Shares of Vikas Lifecare climbed 10.91% by Thursday’s closing bell to reach an intraday high of ₹ 3.05 apiece, after the company received a huge order. 

Vikas Lifecare is engaged in the business of polymer, rubber compounds and additives for plastics, synthetic and natural rubber. Additionally, it is also a del-credere agent of ONGC (Oil and Natural Gas Corporation Ltd.) Petro Additions Limited. The company forayed into the B2C segment with a host of consumer products including FMCG, agro, and infrastructure products as a long-term business strategy. 

According to an exchange filing, the company’s agro division has bagged fresh orders worth ₹ 155 million and this order is to be executed in the second quarter of the current financial year. This division achieved sales of ₹ 480 million before this order, and it targets a goal of ₹ 3600 million for the current fiscal, as compared to ₹ 2000 million accomplished during the previous fiscal. 

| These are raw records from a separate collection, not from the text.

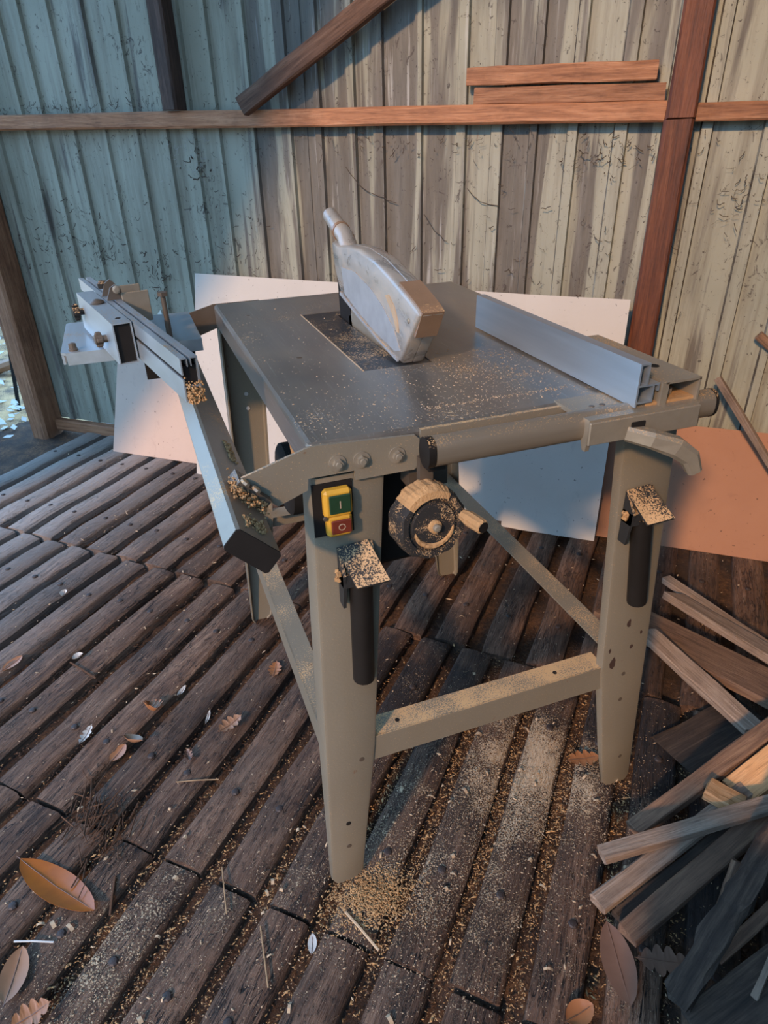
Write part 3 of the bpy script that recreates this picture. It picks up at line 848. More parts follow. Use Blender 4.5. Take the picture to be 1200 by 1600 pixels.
# front fixing plate with the folded-down wing
pl = [(-.086, .826), (-.043, .783), (-.006, .797), (-.004, .812), (.053, .812), (.053, .799), (.131, .799), (.137, .805), (.137, .839), (.131, .845), (.004, .852), (-.002, .851)]
fp = MB().prism([(x, -.0095, z) for x, z in pl], (0, .004, 0)).obj('fixing_plate', M['paint'], saw)
for x, z, tilt in ((.032, .826, .1), (.062, .825, .5), (.107, .823, .3)):
    w1 = MB().lathe((x, -.0095, z), (0, -1, 0), [(0, .0105), (.0018, .0105)], 20).obj('washer', M['steel'], fp)
    mb = MB()
    hexp = [(x + .0065 * math.cos(tilt + i * PI / 3), -.0113, z + .0065 * math.sin(tilt + i * PI / 3)) for i in range(6)]
    mb.prism(hexp, (0, -.0055, 0)); mb.lathe((x, -.0168, z), (0, -1, 0), [(0, .004), (.002, .0035)], 10)
    mb.obj('bolt', M['steel'], w1)
bp = MB().prism([(x, TL + .006, z) for x, z in [(-.086, .826), (-.043, .783), (.0, .797), (.10, .80), (.10, .848), (0, .848)]], (0, .004, 0)).obj('rear_fixing_plate', M['brownmetal'], saw)

# recessed switch in the leg
MB().box((.0255, -.001, .7615), (.051, .0025, .073)).obj('switch_recess', M['dark'], saw)
sw = MB()
sw.box((.029, -.0085, .774), (.036, .015, .038), bev=.004)
sw.box((.0295, -.0085, .743), (.0325, .015, .031), bev=.004)
swo = sw.obj('switch_housing', M['yellow'], saw)
MB().box((.0305, -.0165, .7745), (.027, .0035, .025), bev=.001).obj('start_button', M['green'], swo)
MB().box((.0310, -.0165, .7430), (.0255, .0035, .019), bev=.001).obj('stop_button', M['red'], swo)
M['mark'] = m_plain('faded_mark', (.42, .30, .20), .6)
MB().box((.0305, -.0184, .7745), (.0014, .0006, .010)).obj('start_mark', M['mark'], swo)
ring = MB(); rr = []
nn_ = 16
ring.loft([[Vector((.0310 + r * math.cos(2 * PI * i / nn_), y, .7430 + r * math.sin(2 * PI * i / nn_))) for i in range(nn_)] for r, y in ((.0035, -.0180), (.0035, -.0186), (.0046, -.0186), (.0046, -.0180))], cap=False)
ring.obj('stop_mark', M['mark'], swo)
MB().lathe((.0115, -.0145, .757), (0, -1, 0), [(0, .003), (.002, .0028), (.0022, .001)], 10).obj('switch_screw', M['brownmetal'], swo)

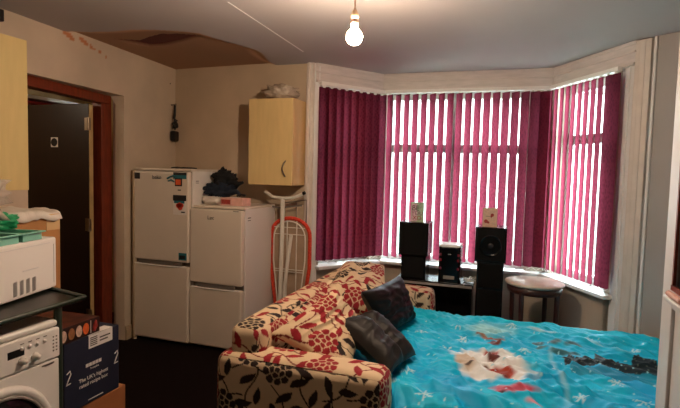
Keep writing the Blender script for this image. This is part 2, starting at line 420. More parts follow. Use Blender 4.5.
# piers at the corners and ends of the bay
def lerp(p, q, t): return (p[0]+(q[0]-p[0])*t, p[1]+(q[1]-p[1])*t)
for p, q, a, b in ((A_, B_, 0, .10), (A_, B_, .86, 1), (B_, C_, 0, .02), (B_, C_, .885, 1), (C_, D_, 0, .05), (C_, D_, .79, 1)): m.wallseg(lerp(p, q, a), lerp(p, q, b), -.22, SZ-.02 if b < 1 or q is not D_ else 0, CH)
m.wallseg(A_, lerp(A_, B_, .05), -.22, 0, SZ-.02)
struct(m.build('wall_bay', M['baywall']))
m = MB(); m.wallseg(E_, (1.52, 3.18), -.15, 0, CH+.03); struct(m.build('wall_recess', M['graywall']))
m = MB(); m.b2((1.5, -1.6, 0), (1.62, 3.25, CH+.03)); struct(m.build('wall_right', M['graywall']))
m = MB(); m.b2((-2.75, -1.62, 0), (1.62, -1.5, CH+.03)); struct(m.build('wall_rear', M['wallback']))
# jamb casings
m = MB(); m.wallseg((-1.69, 3.975), (-1.615, 3.972), -.05, 0, CH); m.wallseg((-1.675, 3.955), (-1.645, 3.954), -.05, 0, CH)
struct(m.build('trim_1', M['creamtrim'], bev=.006))
m = MB(); m.wallseg((-1.61, 3.985), (-1.575, 4.02), -.06, 0, CH); struct(m.build('trim_2', M['gloss'], bev=.004))
m = MB(); m.wallseg(lerp(C_, D_, .865), D_, .012, 0, CH); m.wallseg(lerp(C_, D_, .93), lerp(C_, D_, .95), .02, 0, CH); struct(m.build('trim_3', M['gloss'], bev=.004))
m = MB(); m.wallseg((.775, 3.822), (.855, 3.755), -.06, 0, CH-.005); m.wallseg((.795, 3.800), (.825, 3.775), -.05, 0, CH-.005); struct(m.build('trim_4', M['creamtrim'], bev=.005))
m = MB(); m.wallseg((.868, 3.75), (.882, 3.738), -.05, 0, CH); struct(m.build('trim_5', M['gloss'], bev=.003))
# pelmet boards over the bay
m = MB()
def inset(p, q, d):
    v = Vector((q[0]-p[0], q[1]-p[1])); n = Vector((v.y, -v.x)).normalized()*d
    return (p[0]+n.x, p[1]+n.y), (q[0]+n.x, q[1]+n.y)
for p, q in ((A_, B_), (B_, C_), (C_, D_)):
    p1, q1 = inset(p, q, 0)
    m.wallseg(p1, q1, .022, 2.26, 2.40); m.wallseg(p1, q1, .035, 2.34, 2.352); m.wallseg(p1, q1, .04, 2.255, 2.275)
    m.wallseg(p1, q1, .03, 2.395, CH)
struct(m.build('trim_6', M['pelmet'], bev=.003))
m = MB(); m.box((-1.548, 3.03, CH-.001), (.006, 1.15, .003), rz=.027); struct(m.build('trim_7', M['gloss']))
# windows
def window(n, p, q, tr, t0=.02, t1=.98, mull=()):
    root = bpy.data.objects.new('window_%d' % n, None); COL.objects.link(root); struct(root)
    a, b = lerp(p, q, t0), lerp(p, q, t1); L = Vector((b[0]-a[0], b[1]-a[1])).length
    fm = MB(); aa, bb = inset(a, b, -.10)
    fm.wallseg(aa, bb, -.06, SZ-.02, SZ+.06); fm.wallseg(aa, bb, -.06, HZ-.07, HZ)
    fm.wallseg(aa, bb, -.06, tr-.04, tr+.04)
    for t in (0, 1)+tuple(mull):
        w = .06/L; lo, hi = max(0, t-w/2 if 0 < t < 1 else t-w), min(1, t+w/2 if 0 < t < 1 else t+w)
        fm.wallseg(lerp(aa, bb, lo), lerp(aa, bb, hi), -.062, SZ, HZ)
    fm.build('window_frame', M['upvc'], root, bev=.006)
    g = MB(); g1, g2 = inset(a, b, -.125); g.wallseg(g1, g2, -.006, SZ, HZ); g.build('glass', M['glass'], root)
    s = MB(); s1, s2 = inset(p, q, .085)
    if n == 1: s1 = (s1[0]+.02, s1[1]+.02)
    if n == 3: s2 = lerp(s1, s2, .90)
    s.wallseg(s1, s2, -.17, SZ-.03, SZ); s.build('window_sill', M['gloss'], root, bev=.008, seg=3)
    return root
window(1, A_, B_, 1.73, t0=.09, t1=.87, mull=(.45,)); window(2, B_, C_, 1.73, t1=.89, mull=(.5,)); window(3, C_, D_, 1.80, t0=.04, t1=.80)
# corner posts between the panes
m = MB()
for c0 in (B_, C_): m.lathe([(.075, SZ), (.075, HZ)], (c0[0]+(.0 if c0 is B_ else .0), c0[1]+.11, 0), 12)
struct(m.build('trim_8', M['upvc']))
# skirtings and pipe by the fridge
m = MB(); m.wallseg((wl(3.37)+.0, 3.315), (wl(4.0), 4.0), .018, 0, .12); m.wallseg((wl(3.37), 3.315), (wl(4.0), 4.0), .024, .0, .09)
struct(m.build('baseboard_left', M['skirting'], bev=.004))
m = MB(); m.tube([(wl(3.36)+.045, 3.385, 0), (wl(3.36)+.045, 3.385, 1.46)], .018); struct(m.build('trim_9', M['skirting']))
# door opening lining, leaf, hall
dr = bpy.data.objects.new('door_1', None); COL.objects.link(dr); struct(dr)
xw = lambda y: wl(y)
m = MB()
XF = -.115
m.wallseg((xw(DY1)-.13, DY1-.11), (xw(DY1)-.13, DY1), -.10, 0, DH)      # right jamb
m.wallseg((xw(DY0)-.13, DY0), (xw(DY0)-.13, DY0+.1), -.10, 0, DH)
m.wallseg((xw(DY0)-.05, DY0), (xw(DY1)-.13, DY1), -.10, DH-.07, DH+.0)
m.build('door_frame', M['doorframe'], dr, bev=.004)
hy = DY1-.15; hx = xw(DY1)-.18
m = MB(); m.b2((hx-.78, hy-.044, .01), (hx-.0, hy, 1.985)); leaf = m.build('door_leaf', M['doorleaf'], dr, bev=.003)
m = MB(); m.b2((hx+.0005, hy-.040, .012), (hx+.006, hy-.004, 1.98)); m.build('door_edge', M['edgewood'], leaf)
for z in (1.82, 1.0, .25):
    m = MB(); m.b2((hx-.035, hy-.05, z-.05), (hx+.025, hy-.043, z+.05)); m.tube([(hx+.008, hy-.054, z-.052), (hx+.008, hy-.054, z+.052)], .009); m.build('hinge', M['brass'], leaf)
m = MB(); m.b2((-3.625, hy-.047, 1.632), (-3.550, hy-.0445, 1.712)); sg = m.build('fire_door_sign', M['stk_white'], leaf)
m = MB(); m.lathe([(.034, 0), (.034, .002)], (-3.5875, hy-.0495, 1.672), 24, ax='Y'); m.build('sign_disc', M['stk_black'], sg)
# the hall beyond
m = MB(); m.b2((-4.75, 1.5, 0), (-4.6, 4.9, 2.45)); m.b2((-4.75, 4.4, 0), (-3.3, 4.55, 2.45)); m.b2((-4.75, 1.0, 0), (-3.05, 1.5, 2.45)); struct(m.build('wall_hall', M['hallwall']))
m = MB(); m.b2((-4.75, 1.0, 2.42), (-3.2, 4.9, 2.5)); struct(m.build('ceiling_hall', M['hallwall']))
t = thing('coat_rail', 'white shelf board with dark coats hanging under it, seen over the open brown door', 'coat rail', (-4.35, 3.5, 0))
m = MB(); m.b2((-.25, -.6, 2.10), (.12, .55, 2.13)); m.build('shelf_board', M['stk_white'], t)
m = MB(); m.b2((-.25, -.6, 2.05), (.125, .55, 2.075)); m.build('red_rail', M['redcloth'], t)
for i in range(4):
    vs, fs = lump((.07, .08, .45), 40+i, .2, 2.5, 3); o = raw('coat', [tuple(v) for v in vs], fs, M['blackmatt'], t); o.location = (.0, -.42+i*.22, 1.20)
m = MB()
for (yy, xx) in ((3.95, -3.75), (4.1, -3.55)): m.b2((xx-.03, yy-.03, 0), (xx+.03, yy+.03, 2.4))
tag(m.build('timber_frame', M['edgewood'], loc=(-3.65, 4.0, 0)), 'pale timber uprights standing in the hall beyond the brown door', 'timber')

# ------------------------------------------------------------------ vertical blinds
VZ0, VZ1 = .70, 2.215
def vane_mesh():
    w, n = .089, 5; V = []; F = []
    zs = [VZ0, VZ0+.03, 1.4, VZ1]
    for z in zs:
        for i in range(n): a = -1+2*i/(n-1); V.append((a*w/2, .007*(1-a*a), z))
    for k in range(len(zs)-1):
        for i in range(n-1): F.append((k*n+i, k*n+i+1, (k+1)*n+i+1, (k+1)*n+i))
    me = bpy.data.meshes.new('vane'); me.from_pydata(V, [], F); me.polygons.foreach_set('use_smooth', [True]*len(F)); me.materials.append(M['vane']); return me
VM = vane_mesh()
_c = MB().box((0, 0, VZ1+.006), (.022, .012, .026)).build('clip', M['whitep']); CM = _c.data; bpy.data.objects.remove(_c)
def blind(label, p, q, d, ang, t0=.0, t1=1.0, extra={}):
    a, b = inset(p, q, d); a, b = lerp(a, b, t0), lerp(a, b, t1); a = Vector(a); b = Vector(b); L = (b-a).length; u = (b-a)/L; phi = math.atan2(u.y, u.x)
    t = thing('vertical_blind', label, 'blind', (a.x, a.y, 0), phi, 'crimson vertical blinds in the bay window')
    m = MB(); m.b2((0, -.02, VZ1+.012), (L, .02, VZ1+.042)); m.build('headrail', M['whitep'], t, bev=.003)
    n = int(round(L/.0775)); sp = L/n
    tipz = VZ0
    for i in range(n):
        o = bpy.data.objects.new('vane', VM); COL.objects.link(o); o.parent = t
        an = ang(i, n) if callable(ang) else ang
        o.location = ((i+.5)*sp, -.0, 0); o.rotation_euler = (0, 0, radians(an)-phi)
        k = bpy.data.objects.new('clip', CM); COL.objects.link(k); k.parent = o
    ch = MB()
    an0 = radians(ang(0, n) if callable(ang) else ang)-phi
    for s in (-1, 1):
        path = []
        for i in range(n):
            an = radians(ang(i, n) if callable(ang) else ang)-phi
            ex, ey = s*.042*cos(an), s*.042*sin(an)
            if i:
                x0, y0, _ = path[-1]; path.append(((x0+(i+.5)*sp+ex)/2, (y0+ey)/2, VZ0-.024))
            path.append(((i+.5)*sp+ex, ey, VZ0+.003))
        ch.tube(path, .003, 5)
    ch.build('bottom_chain', M['whitep'], t)
    return t
blind('left-hand crimson vertical blind, vanes closed, in the side of the bay by the ironing board', A_, B_, .07, 20, .02, .97)
blind('wide middle crimson vertical blind, gaps showing daylight, behind the speakers', B_, C_, .08, lambda i, n: 137+min(1, max(0, (i-n*.80)/(n*.2)))*24, .035, .975)
blind('right-hand vertical blind, vanes turned open and looking pale pink, above the round table', C_, D_, .07, lambda i, n: 104 if i < n-1 else 124, .03, .915)
m = MB(); m.tube([(.735, 3.985, 2.2), (.742, 3.97, 1.4), (.735, 3.98, .72)], .004, 6); tag(m.build('blind_cord', M['whitep'], loc=(.74, 3.98, .72)), 'white blind cord hanging at the far right end of the bay', 'cord')

# ------------------------------------------------------------------ ceiling lamp
t = thing('pendant_lamp', 'bare lit bulb hanging from the ceiling on a short flex', 'lamp', (-.70, 2.2, CH))
m = MB(); m.lathe([(.0, 0), (.045, 0), (.045, -.02), (.02, -.03), (0, -.03)]); m.build('ceiling_rose', M['holder'], t)
m = MB(); m.tube([(0, 0, -.03), (0, 0, -.213)], .0038, 8); m.build('flex', M['holder'], t)
m = MB(); m.lathe([(.0, -.19), (.008, -.192), (.018, -.215), (.018, -.236), (.013, -.238), (.013, -.243), (.019, -.245), (.019, -.262), (.013, -.264), (0, -.264)], n=20); m.build('lamp_holder', M['holder'], t)
m = MB(); pr = [(.0, -.262), (.013, -.263), (.014, -.276)]+[(.037*sin(a), -.316+.037*cos(a)) for a in [pi*k/14 for k in range(3, 15)]]
m.lathe(pr, n=24); m.build('bulb', M['bulbglass'], t)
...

The company mentioned that it is eyeing export orders and is poised to scale up the agro-business division. Moreover, it is looking for appropriate opportunities for backward integration for the division and is considering and evaluating proposals for establishing or acquiring a rice processing facility by 2024-25. It said that this will elevate the scope of business and will add to the company’s performance in the National as well as International markets with better sales volumes and profit margins. 

With a market capitalization of ₹ 396 crores, Vikas Lifecare is a penny stock. It has a negative return on equity of 5.77% but an ideal debt-to-equity ratio of 0.09. Retail investors hold a massive 88.31% stake in the company, followed by promoters with 11.36% and foreign institutions with 0.33%. 

Investors should note that penny stocks are highly risky investments. They may have the tendency to deliver massive returns, however, they also have the potential to wipe away an investor’s capital. They may even get delisted. Investors should conduct extensive research before investing in such stocks, and invest according to their risk appetite.